The secretary of state did not identify any specific Kurdish militia group that the weapons are being channeled to. He said only that they were being provided to “the peshmerga.”

The broad language is likely to infuriate leaders in Turkey, who accuse Washington of supporting not only secular peshmerga fighters aligned with the semi-autonomous Kurdistan Regional Government in northern Iraq, but also the Kurdistan Workers’ Party (PKK) and People’s Protection Units (YPG) — two groups deemed as terrorist organizations by Ankara.

Mr. Kerry offered his weapons rundown during an exchange with lawmakers on the question of what Congress and the administration might do to expedite the sale and shipment of weapons to U.S. allies in the fight against the Islamic State, also known as ISIS and ISIL.

“The current foreign military financing and sale processes are cumbersome and bogged down by bureaucracy and the problems continue,” said Rep. Kay Granger, Texas Republican. “[I’ve] heard complaints about equipment delays to our partners for example, Bahrain, Kuwait and Egypt.”

Mr. Kerry responded that “the whole procurement system could be sped and that’s a huge challenge for the appropriations committees and frankly the Pentagon and procurement process itself together with the State Department.”

“We try to move it as fast as we can I can assure you,” he said, adding that “we are currently providing expedited assistance to Iraq, Jordan, Lebanon, Saudi Arabia, UAE and other counter ISIL coalition members.”

But his comments on the Kurds are most likely to trigger a reaction in the Middle East, where Turkish leaders have increasingly blamed the administration’s muddled policy in Syria for fueling a widening security crisis inside their own country.

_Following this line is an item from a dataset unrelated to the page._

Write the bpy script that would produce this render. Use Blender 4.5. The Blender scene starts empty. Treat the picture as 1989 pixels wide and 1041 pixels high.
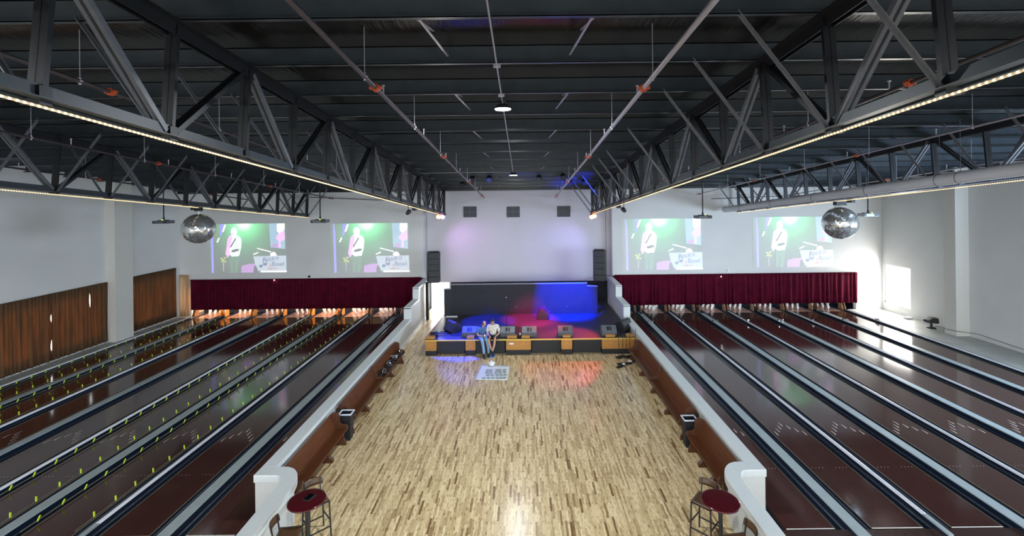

Ankara has set nerves on edge in Washington with its assertions that last week’s suicide car bombing in the Turkish capital was carried out by Kurdish militants — the same militants whom U.S. officials are backing as proxies in their fight against ISIS in neighboring Syria.

Turkey fears that an autonomous Kurdish region is gradually being carved out in Syria — similar to the Kurdish enclave in northern Iraq — and that its existence eventually will spur violent separatist ambitions among the Kurdish population in Turkey.